City - County Gov.Hendersonville

Henderson County Commission


By Bill O’Connor –

As I begin this project to report on the Commission.  I will try to do what I have for so long wished to see.  Reporting on what actually happens; who said what on the issues and what it means, as best I can figure, but with some humor and some life.  I have no doubt you will let me know how I am doing.

Fifty people, with hair in various shades of gray, from the local far left gun control lobby, stood up in a show solidarity, some styling themselves as the “Department of Peace”, appeared in support of having the Commission ban something, or ask the state to ban something.  We presume that the 60 or so other people who did not stand up support the Second Amendment as an individual right.  Individually the fifty favored getting rid of different magazines, or ammunition, or certain firearms.  There were 4 or 5 speakers standing on the Constitution, and much talk from the Department of Peace about the need for a “well regulated militia”.  No one pointed out that every person present; by state law, is a member of the state militia.  As a group there was little consensus, they seemed to be unsure of themselves after having learned since making the same appeal to the City of Hendersonville, that  the North Carolina’s is not a “Home Rule” state but operates under the “Dillon Rule”.  Generally in Home Rule States, the state constitution grants cities, municipalities, and/or counties the authority to pass laws to govern themselves within that states and the federal constitutions.  Henderson County as did Hendersonville took no action on the request.

Dillon Rule (after a 19th century Iowa and Federal jurist) states impose tighter limits on counties and municipalities in what laws they may or may not pass; North Carolina in among the more restrictive in this regard.  (a chart nearby shows which states operate under which rule).  There are none pure in how they manage Home Rule, but the chart attempts to show what the preponderance of the evidence indicates.

The consent agenda usually contains routine, non-controversial items and passes routinely.  Commissioner Hawkins objected to an item: Henderson County has been invited to submit a Recreational Trails Program (RTP) Grant for the initial planning and building of the French Broad River Greenway Initiative.

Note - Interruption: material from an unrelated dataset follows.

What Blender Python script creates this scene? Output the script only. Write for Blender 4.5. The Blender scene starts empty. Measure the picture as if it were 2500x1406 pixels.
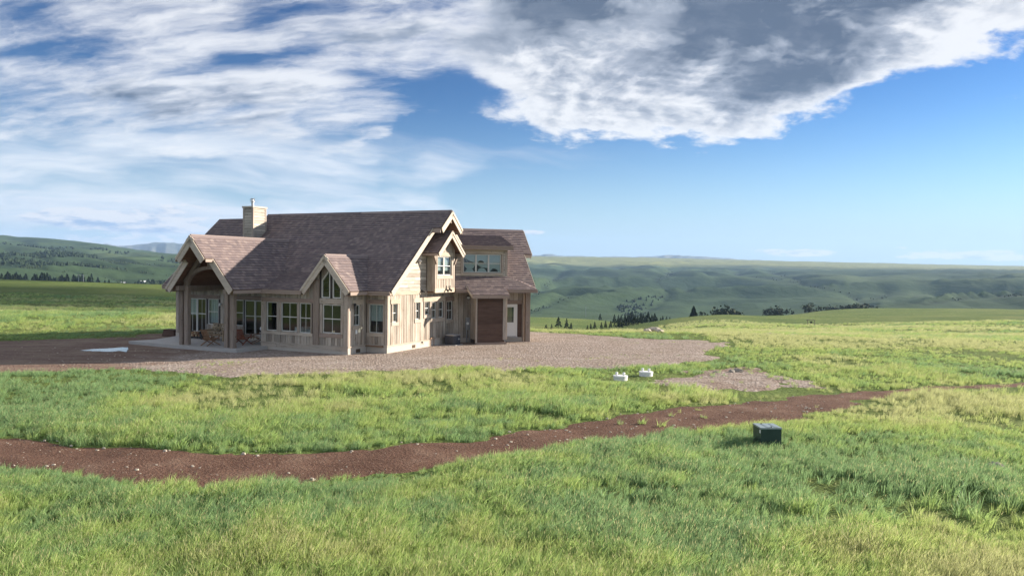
import bpy, bmesh, math, random
import numpy as np
from mathutils import Vector, Matrix
random.seed(7)
RNG = np.random.default_rng(11)
R = math.radians
scene = bpy.context.scene
COL = scene.collection

# ------------------------------------------------------------------ camera
cam_d = bpy.data.cameras.new('camera')
cam_d.sensor_width = 36.0
cam_d.lens = 1895 * 36.0 / 2500
cam_d.clip_start = 0.1
cam_d.clip_end = 60000
cam = bpy.data.objects.new('camera', cam_d)
COL.objects.link(cam)
PITCH, ROLL, EYE = R(1.445), R(0.694), 4.75
_f = Vector((0, math.cos(PITCH), -math.sin(PITCH)))
_r0 = Vector((1, 0, 0)); _u0 = _r0.cross(_f)
_r = math.cos(ROLL) * _r0 + math.sin(ROLL) * _u0
_u = _r.cross(_f)
m = Matrix.Identity(4)
for i in range(3):
    m[i][0], m[i][1], m[i][2] = _r[i], _u[i], -_f[i]
m[2][3] = EYE
cam.matrix_world = m
scene.camera = cam

# ------------------------------------------------------------------ sun and sky
SUN_AZ, SUN_EL = 67.3, 17.5          # degrees, azimuth clockwise from +Y
sun_d = bpy.data.lights.new('sun', 'SUN')
sun_d.energy = 4.1
sun_d.angle = R(0.5)
sun_d.color = (1.0, 0.89, 0.74)
sun = bpy.data.objects.new('sun', sun_d)
COL.objects.link(sun)
sdir = Vector((math.sin(R(SUN_AZ)) * math.cos(R(SUN_EL)), math.cos(R(SUN_AZ)) * math.cos(R(SUN_EL)), math.sin(R(SUN_EL))))
sun.rotation_euler = sdir.to_track_quat('Z', 'Y').to_euler()
sun.location = (60, 30, 60)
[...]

This grant would look to build the initial portions of the greenway starting at Westfeldt Park. The RTP grant requires 25% match. It is possible through the submission of a Water Resources Development (WRD) Project Grant to receive the required 25% match ($50,000.00). The application is being submitted on December 31, 2012. The WRD grant application does require a resolution from the county.  (more on the county website)

In other words, on the financial side of it, an opportunity exists to get money from our grandchildren which requires us to put up 25 cents on the dollar, BUT we can get other money from our grandchildren to cover the quarter.  On the practical side, these projects invariably encroach at some point on private property interests.  The item was pulled from the agenda.  Laurel leaf to Hawkins.

Long time local resident and political operative Donald Goldstein shook “down some thunder from the sky” on this BCS championship game night when he announced that a Bright Water neighborhood group was meeting tonight to consider how to react to his (Goldstein’s) claim that there is $300,000 dollars unaccounted for in city water funds associated with the water project some years back at Bright Water.  He further announced that he had provided relevant data to them and turned over copies to the FBI.  Stay tuned.

Among the annual appointments local boards and was that of long-time State Representative Carolyn Justus as Chairman of the History Heritage Museum Board, to which she has devoted much time and talent, on a 4-1 vote, Hawkins demurring.

As they took up the continuation of the promised taxpayer support for the Flat Rock Playhouse the Commission unusually allowed speakers signed up for public comment with FRP interests to delay speaking until just before the item instead of at the start of the meeting.  Parliamentary confusion broke out as some Commissioners objected to this process.  After those public supporters wishing too had spoken, Hawkins interjected his opposition to the FRP bailout because of the positive moves made by FRP in planning and personnel, and the outpouring of private (appropriate) support for FRP, Chairman Messer called for a vote without discussion, getting Hawkins to agree that he had made a motion to withhold the funds.  A confused vote defeated the measure 4-1.  Messer then invited FRP representative McKibbon to engage in a discussion with the Commission, and Vice-Chairman Thompson stated a point of order that the issue was closed by the vote and that public or any other comment was pointless.  After a bit more back and forth between the leadership, it was agreed that the vote had closed the issue against the interests of taxpayers, the Hendersonville Little Theater, and other struggling county businesses.  One of the speakers against the issue, Ron Jenkins, whispered that he wondered how next year’s appropriation request from FRP would be handled.

President Molly Parkhill of Blue Ridge Community College (BRCC) announced the launch of a Craft Brewing Academy at BRCC that will include granting national certifications in craft brewing.   She reported that 150 students are already working and there is a waiting list.  The rest was just routine.